Os preços estão mais altos — o que limita o potencial de novas valorizações — e os investidores estão bem mais receosos. Quem comprou no auge da euforia e não conseguiu vender rapidamente ficou com um mico na mão — e perdeu a chance de aproveitar os juros altos para conseguir rendimentos elevados, com baixo risco, na renda fixa. Comprar para alugar também se mostrou um mau negócio.
A rentabilidade anual média obtida com a locação está em 4,6% do valor do imóvel, enquanto títulos do governo pagam 6% acima da inflação. “Proprietários que não estão conseguindo vender seus imóveis decidem alugá-los, e isso está aumentando a oferta e derrubando os preços de locação. Para os inquilinos, tem sido mais fácil negociar”, diz Silvio Almeida, presidente da corretora BR Brokers.

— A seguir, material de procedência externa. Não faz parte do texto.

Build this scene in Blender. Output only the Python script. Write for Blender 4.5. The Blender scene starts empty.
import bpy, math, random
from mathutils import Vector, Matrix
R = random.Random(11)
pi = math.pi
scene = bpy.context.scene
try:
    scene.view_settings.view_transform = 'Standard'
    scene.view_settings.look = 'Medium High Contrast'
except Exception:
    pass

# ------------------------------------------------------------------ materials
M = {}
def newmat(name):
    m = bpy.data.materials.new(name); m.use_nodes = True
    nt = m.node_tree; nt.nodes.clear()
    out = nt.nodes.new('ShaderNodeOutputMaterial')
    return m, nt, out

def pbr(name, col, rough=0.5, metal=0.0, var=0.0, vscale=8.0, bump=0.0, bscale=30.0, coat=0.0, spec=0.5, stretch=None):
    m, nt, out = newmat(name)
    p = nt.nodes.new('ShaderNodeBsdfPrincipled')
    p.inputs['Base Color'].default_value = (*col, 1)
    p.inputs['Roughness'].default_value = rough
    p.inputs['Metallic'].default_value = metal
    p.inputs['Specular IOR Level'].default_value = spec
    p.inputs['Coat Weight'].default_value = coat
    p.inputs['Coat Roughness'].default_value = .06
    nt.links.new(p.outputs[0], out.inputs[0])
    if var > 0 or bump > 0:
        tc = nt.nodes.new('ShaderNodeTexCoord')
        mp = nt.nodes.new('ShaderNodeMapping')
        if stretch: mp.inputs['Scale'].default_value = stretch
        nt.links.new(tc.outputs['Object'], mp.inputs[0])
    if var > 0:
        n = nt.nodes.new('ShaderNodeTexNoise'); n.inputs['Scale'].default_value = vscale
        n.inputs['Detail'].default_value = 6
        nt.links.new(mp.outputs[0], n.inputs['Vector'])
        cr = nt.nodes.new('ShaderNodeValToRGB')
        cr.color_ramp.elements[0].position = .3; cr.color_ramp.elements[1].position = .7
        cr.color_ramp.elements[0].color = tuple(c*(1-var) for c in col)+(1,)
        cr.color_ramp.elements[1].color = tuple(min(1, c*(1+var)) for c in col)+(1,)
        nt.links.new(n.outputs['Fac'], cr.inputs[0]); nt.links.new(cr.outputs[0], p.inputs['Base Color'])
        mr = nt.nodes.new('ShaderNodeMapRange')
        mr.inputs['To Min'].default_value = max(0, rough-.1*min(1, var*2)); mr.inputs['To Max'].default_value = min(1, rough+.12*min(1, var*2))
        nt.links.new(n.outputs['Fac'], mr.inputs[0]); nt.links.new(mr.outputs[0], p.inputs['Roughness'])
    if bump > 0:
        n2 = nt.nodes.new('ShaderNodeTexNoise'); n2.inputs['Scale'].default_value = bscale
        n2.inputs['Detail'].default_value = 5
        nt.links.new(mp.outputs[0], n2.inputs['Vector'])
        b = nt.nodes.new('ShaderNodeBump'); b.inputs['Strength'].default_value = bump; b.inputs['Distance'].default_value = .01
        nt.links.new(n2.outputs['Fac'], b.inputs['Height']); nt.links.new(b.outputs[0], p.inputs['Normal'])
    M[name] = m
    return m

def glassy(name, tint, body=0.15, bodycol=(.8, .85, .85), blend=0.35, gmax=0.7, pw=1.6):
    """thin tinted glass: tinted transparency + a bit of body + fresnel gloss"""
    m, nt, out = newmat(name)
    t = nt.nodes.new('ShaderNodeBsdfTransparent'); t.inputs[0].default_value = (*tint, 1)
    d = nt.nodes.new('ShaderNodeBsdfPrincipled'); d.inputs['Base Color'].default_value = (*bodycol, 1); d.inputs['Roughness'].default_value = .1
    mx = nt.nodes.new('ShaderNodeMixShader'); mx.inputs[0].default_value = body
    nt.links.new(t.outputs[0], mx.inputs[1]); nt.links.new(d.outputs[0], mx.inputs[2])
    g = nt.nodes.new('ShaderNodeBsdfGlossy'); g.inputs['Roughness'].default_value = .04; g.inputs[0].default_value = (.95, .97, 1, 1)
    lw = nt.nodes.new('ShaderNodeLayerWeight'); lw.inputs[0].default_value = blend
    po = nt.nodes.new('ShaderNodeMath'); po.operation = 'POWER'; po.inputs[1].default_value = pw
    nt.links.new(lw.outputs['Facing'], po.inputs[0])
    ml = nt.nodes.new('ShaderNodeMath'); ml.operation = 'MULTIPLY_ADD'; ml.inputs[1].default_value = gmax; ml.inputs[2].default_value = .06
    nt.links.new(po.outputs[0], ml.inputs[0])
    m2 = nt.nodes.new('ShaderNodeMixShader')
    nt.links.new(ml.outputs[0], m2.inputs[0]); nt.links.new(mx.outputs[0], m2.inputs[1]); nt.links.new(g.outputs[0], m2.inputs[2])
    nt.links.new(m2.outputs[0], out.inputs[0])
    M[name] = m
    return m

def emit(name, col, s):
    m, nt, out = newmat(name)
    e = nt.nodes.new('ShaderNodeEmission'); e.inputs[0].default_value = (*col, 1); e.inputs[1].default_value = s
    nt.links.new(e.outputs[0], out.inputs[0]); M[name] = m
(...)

Se a economia se recuperar, outros fatores poderão levar a uma alta moderada do preço dos imóveis nos próximos anos. Um deles é demográfico. Estimativas indicam que, a cada ano, 1,5 milhão de famílias serão formadas no país até 2030 — o que significa uma demanda constante por imóveis. Outro fator é o déficit habitacional, que é de 5,8 milhões de moradias, segundo o IBGE.
Cerca de 70% desse déficit está concentrado em famílias de baixa renda, mas também faltam imóveis para consumidores mais ricos. “Parte dessa demanda está reprimida por causa da recessão, mas deve voltar num cenário de melhora da economia, da confiança e do crédito”, diz Luiz Fernando Moura, diretor da Abrainc, associação que reúne as principais incorporadoras do país.
Para quem está na fase de pesquisa de preços para comprar ou vender, o levantamento da Fipe pode servir de referência. Nas próximas 74 páginas, estão publicados os preços médios em mais de 4 000 bairros.
Só uma coisa não muda nunca: imóveis nos bairros centrais têm desvalorizado menos do que os localizados em regiões mais afastadas. Leblon e Ipanema, no Rio de Janeiro, por exemplo, são os bairros mais caros do país há anos. Ali, apesar da crise, o preço médio do metro quadrado continua acima dos 20 000 reais.